Archive for May, 2011

Revisions to North Carolina Homeowner Association Law Loom

Tuesday, May 3rd, 2011

Our Firm has many Homeowner Association clients, both condominium and planned communities.  We have even more clients who are developers of real property (Declarants), both condominium and planned community.   These clients need to be aware of a bill (House Bill 165) now before the NC General Assembly. Passing its first reading, this bill is now in Committee.  Interested and concerned Associations and Developers of real property should contact their legislature representatives and let them know how they feel about the proposed amendments to Chapter 47C and 47F.  It is my interpretation of what I have read (link to bill as proposed is set forth below for your own review and interpretation) that the new law will make it much more difficult for Associations to hold owners accountable in meeting their obligations as members of a common development.  It is my belief that the while there are a few positive provisions in the amendments which are helpful in clarification of the obligations of officers and board members, some provisions of the law will lead to compliant neighbors sharing a greater financial burden of those members who do not live up to their obligations; an unfair result.  For developers of real property, you need to be aware that the legislature is taking action to make certain rights of “declarant” more difficult to assert, and are proposing that purchaser protection provisions (much the same as in the Condominium Act) be applied to the sale of planned community lots.  The purpose of this post is to point out a few areas where I have greatest concern, both for our developer and association clients:

1.       In both statutes, a specific priority application of payments is now mandated, with payments applied first to assessments, then to late charges, attorney fees and fines and interest.  It is in the best interest of the Association to have application just the opposite as that stated, and the new application pattern will create more difficulty in foreclosing liens where back assessments are paid, but other charges, fees and expenses are not, and therefore a different (more cumbersome) foreclosure procedure must be complied with.
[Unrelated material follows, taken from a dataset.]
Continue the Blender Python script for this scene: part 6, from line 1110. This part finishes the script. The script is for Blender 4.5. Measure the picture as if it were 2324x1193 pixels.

2.       Both statutes would now mandate that when assessments are delinquent, some provision for periodic partial payment over a “reasonable time” must be created by the Association before the procedure for lien and foreclosure is commenced.  The statute is very uncertain as to what a “reasonable time” is, and refers to there being rights to file a lien if an owner “accepts” a plan and then defaults.  The statute does not say what would happen if a payment plan is not accepted, but I assume the lien process could move forward.  Unfortunately, the legislature is going to give more time for the owners to pay the assessments they are responsible for, but at the same time does not create an additional period of time for the Associations (and therefore the responsible owners) to live up to the legally required financial obligations of the Association.

3.       For Declarant, required alternative dispute resolution (between declarant and Association) is limited until after the period of Declarant control is over.

4.       Some new provisions of note in the Planned Community Act – certainty as to the limits of the period of declarant control, and purchaser protection provisions (in the form much like the public offering statement required in the Condominium Act).

5.       For both statutes, it appears that there is now a burden of a public offering statement in resales of lots, and though the statement must be given by the Seller to the Buyer, the burden of providing information to create the statement is on the Association.

These are just some of the changes.  All Association leaders need to take a good look at this proposed statute as it gets closer to being adopted law in North Carolina.  If adopted, I would predict that fewer people will be willing to take on the duties of leadership in an Association.